As the second hour of Jimmy Sengenberger on 710KNUS unfolded Saturday evening, “Alexa from Denver” called into the show. Alexa graduated from high school last Monday and described wanting to end her own life after she was raped inside DPS and then ignored by staff.

“My emotions are running all over the place,” described Alexa, who went on to talk about how DPS failed her several times, beginning in eighth grade. “After classes, in middle school, I was raped in a bathroom…” described Alexa.

“Teachers and students both found out, but since the school year was coming to an end, you know…instead of helping out the quiet little girl, they decided to listen to the popular boy who hurt me and started calling me degrading names.”

A year later, when Alexa was a freshman in high school at MLK, she said she was raped by a popular football player. “Since he was an A1 athlete, it was better for me to keep quiet.” Staff allegedly made it abundantly clear to Alexa that she should not talk about the rape.

Alexa also described developing faster as a teenager than most her age, and how that caught the attention of many students. However, she said that when her teacher gave her a lot of attention, she felt weird. He was later arrested for sexual assault of a student, a completely common occurrence for DPS.

In 2019, when HB19-1032 was being discussed in Denver that would broaden comprehensive human sexuality education, a school administrator who heard Alexa telling a friend about being raped, he allegedly told her, two years after the last rape, that telling her story would be helpful. According to Alexa, the idea of brushing the rapes under the carpet for two years but then wanting to highlight them to make a case for teenage contraception was hurtful to her trauma and healing. “He told me that everything would be fine if I shared it…I would be safe, everything would be fine…”

The next day, Alexa went to school only to learn that several teachers were talking about her being raped twice. “I was just in the school filling out police forms and talking to people I didn’t want to talk to because you know…it had happened literally over two years before, and…they were basically traumatizing me alongside other kids…”

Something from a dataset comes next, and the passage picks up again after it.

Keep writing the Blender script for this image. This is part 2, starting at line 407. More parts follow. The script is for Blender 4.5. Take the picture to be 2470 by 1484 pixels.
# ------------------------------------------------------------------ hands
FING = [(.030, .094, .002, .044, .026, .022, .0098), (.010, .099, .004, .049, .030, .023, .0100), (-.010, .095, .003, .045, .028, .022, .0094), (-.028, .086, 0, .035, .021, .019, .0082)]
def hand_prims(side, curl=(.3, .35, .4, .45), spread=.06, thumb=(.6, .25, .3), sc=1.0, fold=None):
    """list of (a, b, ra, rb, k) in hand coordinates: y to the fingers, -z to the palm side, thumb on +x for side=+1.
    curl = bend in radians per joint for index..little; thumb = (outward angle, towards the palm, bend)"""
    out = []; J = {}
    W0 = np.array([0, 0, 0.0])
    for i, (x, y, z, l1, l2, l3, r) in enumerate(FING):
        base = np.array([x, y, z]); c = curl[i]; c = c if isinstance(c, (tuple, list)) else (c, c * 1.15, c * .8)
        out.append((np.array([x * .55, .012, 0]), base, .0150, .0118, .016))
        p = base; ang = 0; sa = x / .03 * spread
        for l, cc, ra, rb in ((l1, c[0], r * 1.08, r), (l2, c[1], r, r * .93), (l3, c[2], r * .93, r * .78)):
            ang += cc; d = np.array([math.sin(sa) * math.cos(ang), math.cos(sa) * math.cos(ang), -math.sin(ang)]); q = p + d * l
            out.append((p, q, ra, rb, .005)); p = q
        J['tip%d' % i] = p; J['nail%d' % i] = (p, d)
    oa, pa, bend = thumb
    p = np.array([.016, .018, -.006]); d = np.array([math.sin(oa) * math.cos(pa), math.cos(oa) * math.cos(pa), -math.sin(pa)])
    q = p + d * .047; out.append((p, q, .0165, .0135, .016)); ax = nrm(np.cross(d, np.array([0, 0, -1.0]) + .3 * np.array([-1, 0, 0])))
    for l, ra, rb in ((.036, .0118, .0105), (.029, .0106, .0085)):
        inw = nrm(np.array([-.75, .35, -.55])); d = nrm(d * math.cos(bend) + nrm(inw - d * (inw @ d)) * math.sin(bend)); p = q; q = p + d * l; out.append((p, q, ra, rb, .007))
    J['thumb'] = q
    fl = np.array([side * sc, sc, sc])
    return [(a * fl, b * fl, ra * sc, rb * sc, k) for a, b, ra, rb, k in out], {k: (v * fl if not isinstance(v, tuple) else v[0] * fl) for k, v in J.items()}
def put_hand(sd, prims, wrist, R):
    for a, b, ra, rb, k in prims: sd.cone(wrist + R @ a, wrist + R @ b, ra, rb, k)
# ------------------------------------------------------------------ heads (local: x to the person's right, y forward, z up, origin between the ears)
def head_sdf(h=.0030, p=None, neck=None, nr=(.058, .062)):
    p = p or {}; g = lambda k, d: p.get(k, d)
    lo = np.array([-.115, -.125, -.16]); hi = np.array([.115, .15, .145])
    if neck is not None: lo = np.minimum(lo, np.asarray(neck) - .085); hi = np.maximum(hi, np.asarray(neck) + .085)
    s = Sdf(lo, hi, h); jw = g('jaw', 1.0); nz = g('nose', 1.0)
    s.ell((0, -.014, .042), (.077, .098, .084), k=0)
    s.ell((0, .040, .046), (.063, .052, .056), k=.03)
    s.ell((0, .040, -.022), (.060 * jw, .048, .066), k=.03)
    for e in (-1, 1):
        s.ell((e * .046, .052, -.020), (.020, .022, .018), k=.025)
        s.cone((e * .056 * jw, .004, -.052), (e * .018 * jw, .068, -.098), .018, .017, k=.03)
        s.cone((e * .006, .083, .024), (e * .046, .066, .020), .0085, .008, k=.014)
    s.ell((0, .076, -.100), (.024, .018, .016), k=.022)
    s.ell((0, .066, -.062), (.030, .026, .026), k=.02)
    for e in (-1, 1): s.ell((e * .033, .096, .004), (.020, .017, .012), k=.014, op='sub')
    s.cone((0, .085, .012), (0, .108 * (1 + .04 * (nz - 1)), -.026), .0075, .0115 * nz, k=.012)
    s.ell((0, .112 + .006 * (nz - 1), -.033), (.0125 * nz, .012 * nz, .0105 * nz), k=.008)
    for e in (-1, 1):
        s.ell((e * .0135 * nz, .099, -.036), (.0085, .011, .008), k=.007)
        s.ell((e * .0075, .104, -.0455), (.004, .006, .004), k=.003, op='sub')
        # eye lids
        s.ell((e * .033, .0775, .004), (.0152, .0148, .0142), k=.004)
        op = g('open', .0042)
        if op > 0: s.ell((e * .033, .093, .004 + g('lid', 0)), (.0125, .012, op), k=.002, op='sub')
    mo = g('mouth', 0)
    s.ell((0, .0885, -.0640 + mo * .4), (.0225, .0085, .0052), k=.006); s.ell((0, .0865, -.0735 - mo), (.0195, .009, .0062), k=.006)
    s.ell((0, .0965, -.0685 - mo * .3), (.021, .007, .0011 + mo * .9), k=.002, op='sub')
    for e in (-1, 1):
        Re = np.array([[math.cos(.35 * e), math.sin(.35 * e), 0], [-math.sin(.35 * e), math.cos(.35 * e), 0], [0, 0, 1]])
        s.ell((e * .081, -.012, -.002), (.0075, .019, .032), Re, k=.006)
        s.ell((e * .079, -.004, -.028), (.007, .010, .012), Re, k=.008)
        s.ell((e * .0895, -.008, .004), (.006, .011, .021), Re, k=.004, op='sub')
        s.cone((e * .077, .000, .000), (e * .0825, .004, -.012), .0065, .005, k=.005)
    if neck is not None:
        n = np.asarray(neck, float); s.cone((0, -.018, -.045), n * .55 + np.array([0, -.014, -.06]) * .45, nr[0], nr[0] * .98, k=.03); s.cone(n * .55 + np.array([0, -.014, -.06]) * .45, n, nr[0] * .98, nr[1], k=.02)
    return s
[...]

In fact, SB21-073, “Civil Action Statute Of Limitations Sexual Assault,” which recently passed the Colorado legislature and was signed into law by Governor Polis on April 15th, lengthens the statute of limitations for sexual assault victims to civilly sue their abusers from six years to whatever amount of time it takes for victims to feel safe in coming forward.

Mary Katherine Brooks Fleming, who dropped the allegations against Anderson during her testimony in support of SB21-088, also testified in support of SB21-073 before it unanimously passed out of Committee on March 23rd.

As Alexa spoke with Sengenberger Saturday night and described the painful experiences she endured while a student at DPS, she recalled how unfairly she was treated by staff and how she didn’t necessarily want to talk about her rapes publicly yet; SB21-073’s passing means that whether or not Alexa had been “outed” as a victim by DPS staff, she would be free to sue her rapists whenever in time she felt safe to do so. Additionally, SB21-088 allows for victims who are or were children at the time of their assaults to file claims against youth organizations that are aware of sexual misconduct allegations against abusers.

Sengenberger asked Alexa how Anderson’s continued presence on the DPS board and ability to vote on the new superintendent made her feel. “It’s horrible. It pisses me off more than anything…his youngest victim was allegedly fourteen. My little sister is fourteen. And you know when I was fourteen, I was hurt at that age, too. So it’s like why would they keep someone who has all these allegations against him…not just one person, not just two…but over sixty different kids.”

“It’s been happening in schools all over Denver, and…nobody talks about it. They’re people in power. We’re supposed to be able to go to them if something is happening, you know? We’re not supposed to be scared of them…but here we are,” sobbed Alexa during her heartfelt and harrowing description of her time as a DPS student and silenced child rape victim within DPS.

Alexa reminded listeners on 710KNUS Saturday evening that schools are, quite literally, students. Without students, schools could not exist. “I feel like schools should start listening to us.” Gigi Gordon then proclaimed to schools and elected people, “you need to listen, you need to help…that is not okay…it is not okay for kids who are supposed to be worrying about what they’re going to eat or what they’re going to pick out for school, to be worrying about their sexual trauma, and how they’re going to get somebody to listen to them and speak up and do something.”

“I want people to start getting justice,” proclaimed Gordon after hearing Alexa’s accounts of rape and sexual trauma inside DPS. Gigi Gordon will be on 710KNUS with Sengenberger again on Tuesday from 4:00pm to 7:00pm.

As Sengenberger emphatically implores of the students, I ask the same, “keep pushing, keep leading.” Unfortunately, DPS adults are not pushing and not taking the lead. We need the kids to be as loud as possible for justice to be served, and those kids are surely emerging as some of Denver’s greatest.